A Nevada judge has ruled that billionaire media mogul Rupert Murdoch and his family can hold a secret court battle over the future of his vast media empire behind closed doors.
The judge rejected a petition by a coalition of media organizations, including CNN, The New York Times, NPR, the Washington Post, Reuters and ABC, to unseal the case and allow access.
Though the Murdoch family is fighting over the trust and who will ultimately have control of the family businesses after the 93-year-old’s death, all of those involved agreed to sealing the case.
Nevada offers one of the most private court settings for issues like family trust decisions, allowing parties and judges to lock the cases behind closed doors to such an extreme degree that their very existence is not even publicized on court dockets. The existence of the case remained under wraps until The New York Times first reported on it in July. In a now-public docket, the case is only identified as “The Matter of the Doe 1 Trust, PR23-00813“.
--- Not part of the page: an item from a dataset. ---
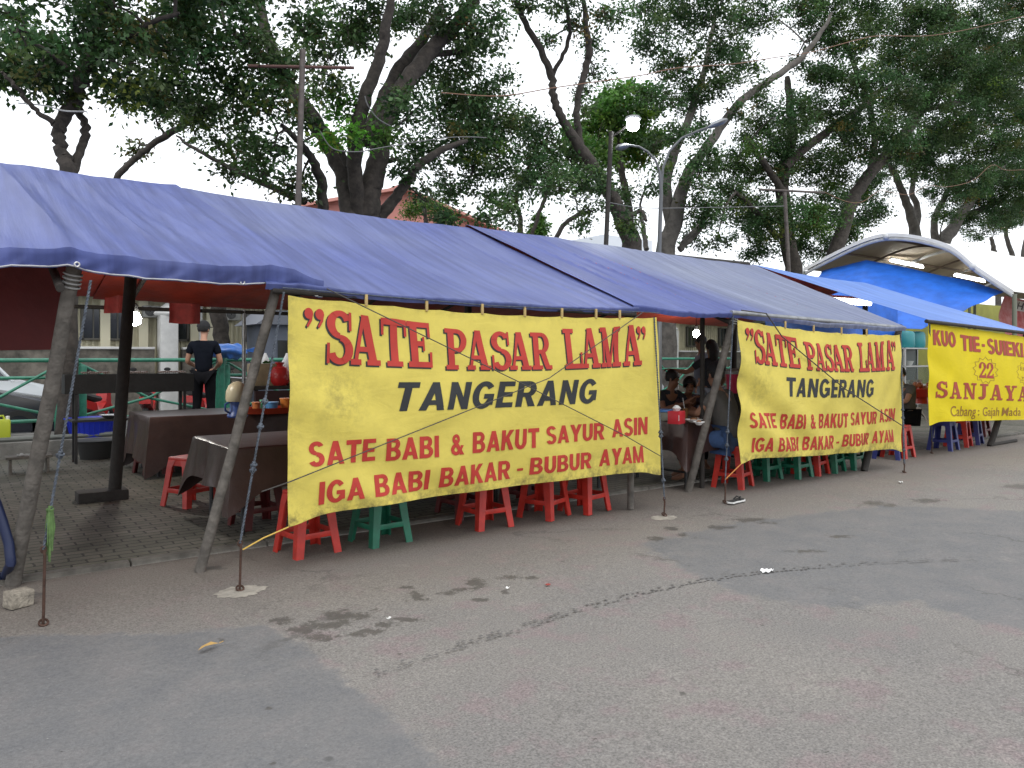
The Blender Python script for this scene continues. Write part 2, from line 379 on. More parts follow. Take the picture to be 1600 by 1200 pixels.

Attorneys for the family members said in court filings that the case should remain sealed because it would otherwise reveal confidential information related to Murdoch’s business, which includes companies like the right-wing cable outlet Fox News and The Wall Street Journal, and could jeopardize Murdoch’s physical safety.
The judge agreed, writing, “A family trust like the one at issue in this case, even when it is a stockholder in publicly traded companies, is essentially a private legal arrangement, as the applicable sealing statues recognize.”